Smart and Social: The Recipe for Good Leadership
Businesses looking for their next leaders should hire employees who are both extremely smart and team players, new research suggests.
Workers who reach the highest rungs on the corporate ladder are smart and social, not one or the other, according to a study published recently in the journal Review of Economics and Statistics.
Catherine Weinberger, the study's author and an economist at the University of California, Santa Barbara, said those two qualities are essential for success in today's workplace because employers are looking for higher-skilled workers who are also well-rounded.
For the study, Weinberger analyzed surveys and tests that followed high school students into the job market. The surveys, which were first given in 1979, followed up with the students over the next 20 years, to see where they ended up in their careers. The data included surveys on leadership and tests on math skills.

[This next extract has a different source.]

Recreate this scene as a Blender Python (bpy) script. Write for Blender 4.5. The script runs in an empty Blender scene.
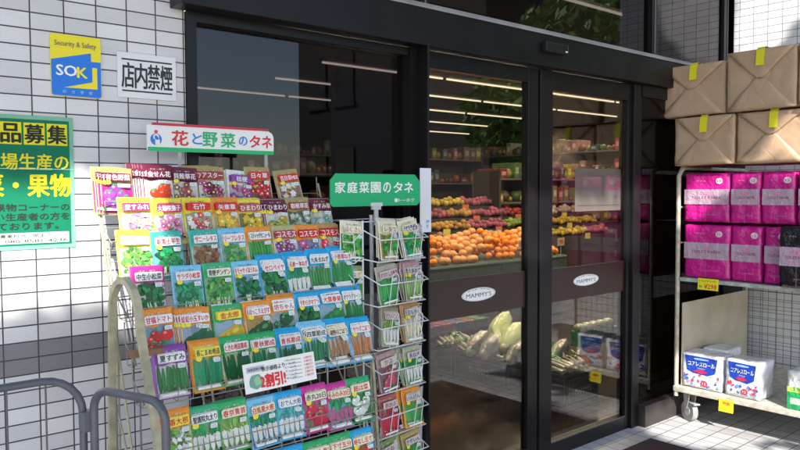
import bpy, math, random
from mathutils import Vector, Matrix
random.seed(7)
C = bpy.context.scene.collection
SC = bpy.context.scene
# ---------------------------------------------------------------- camera, light, exposure
YAW, PITCH, ROLL, FPX = math.radians(40.664), math.radians(-2.635), math.radians(-0.242), 728.28
CAM = Vector((-0.604, -2.415, 1.424))
_cy, _sy, _cp, _sp = math.cos(YAW), math.sin(YAW), math.cos(PITCH), math.sin(PITCH)
FW = Vector((_sy*_cp, _cy*_cp, _sp)); _r = Vector((_cy, -_sy, 0)); _u = _r.cross(FW)
RT = _r*math.cos(ROLL) + _u*math.sin(ROLL); UP = _u*math.cos(ROLL) - _r*math.sin(ROLL)
cam = bpy.data.cameras.new('camera'); camo = bpy.data.objects.new('camera', cam); C.objects.link(camo)
camo.matrix_world = Matrix(((RT.x, UP.x, -FW.x, CAM.x), (RT.y, UP.y, -FW.y, CAM.y), (RT.z, UP.z, -FW.z, CAM.z), (0, 0, 0, 1)))
cam.sensor_width = 36; cam.lens = FPX/800*36; cam.clip_start = .05; cam.clip_end = 500
SC.camera = camo

SUN = Vector((-.45, -.75, .65)).normalized()        # towards the sun
w = bpy.data.worlds.new('World'); SC.world = w; w.use_nodes = True
nt = w.node_tree; sky = nt.nodes.new('ShaderNodeTexSky'); sky.sky_type = 'NISHITA'; sky.sun_disc = False
sky.sun_elevation = math.asin(SUN.z); sky.sun_rotation = math.atan2(SUN.x, SUN.y)
sky.air_density = 1.0; sky.dust_density = .8
bg = nt.nodes['Background']; nt.links.new(sky.outputs[0], bg.inputs[0]); bg.inputs[1].default_value = .13
sl = bpy.data.lights.new('sun', 'SUN'); sl.energy = 4.2; sl.angle = math.radians(.5); sl.color = (1, .95, .87)
slo = bpy.data.objects.new('sun', sl); C.objects.link(slo); slo.rotation_euler = (-SUN).to_track_quat('-Z', 'Y').to_euler()
slo.location = SUN*20
SC.view_settings.view_transform = 'Standard'; SC.view_settings.look = 'None'; SC.view_settings.gamma = 1
SC.view_settings.exposure = 1.32
SC.view_settings.use_curve_mapping = False
SC.cycles.use_denoising = True
SC.cycles.max_bounces = 10; SC.cycles.transparent_max_bounces = 16; SC.cycles.glossy_bounces = 5
SC.cycles.sample_clamp_indirect = 6

# ---------------------------------------------------------------- helpers
def ray(px, py): return FW + RT*((px-400)/FPX) - UP*((py-225)/FPX)
def at(px, py, ax, v):
    """world point seen at photo position (px,py) on the plane axis=v; used to measure sizes and places"""
    d = ray(px, py); return CAM + d*((v-CAM[ax])/d[ax])
def X(px, y, py=225): return at(px, py, 1, y).x
def Z(px, py, y): return at(px, py, 1, y).z
def YX(px, x, py=225): return at(px, py, 0, x).y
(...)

In the first part of the analysis, Weinberger looked at students' math scores during high school and how socially engaged they were — for instance, whether they were involved in extracurricular activities or took on leadership roles. Then, to provide an alternative measure of skills, she looked at the skills required in people's jobs. Some of these were management positions that required both intelligence and social interaction, while others required one or another type of skill, such as cognitive ability for number-crunching or strong social skills for sales and marketing positions. [4 Leadership Qualities Employers Look For]
"Using these two different measures of skills, I see exactly the same patterns," Weinberger said. "The people who are both smart and socially adept earn more in today's workforce than similarly endowed workers in 1980."
Weinberger also discovered that employees today who possess one skill or the other are doing about as well as those in the past. She said that, in 1980, there was no additional benefit to having both skills, as there is today.
"Even so, both those who are pretty good at math but not very social and those with below-average book smarts who are really good with people are doing fine," Weinberger said. "At the same time, students who are neither socially nor academically engaged in school are doing even worse than we realized."
Weinberger believes her findings could have ramifications for creating effective education policies. She said policymakers should determine whether people can be educated differently to give them stronger and more balanced bundles of skills as they go into the job market.
"Just making students sit down and learn math and try to get their test scores up isn't enough," Weinberger said. "Giving up recess to focus on math skills might not be the best investment in our future workforce."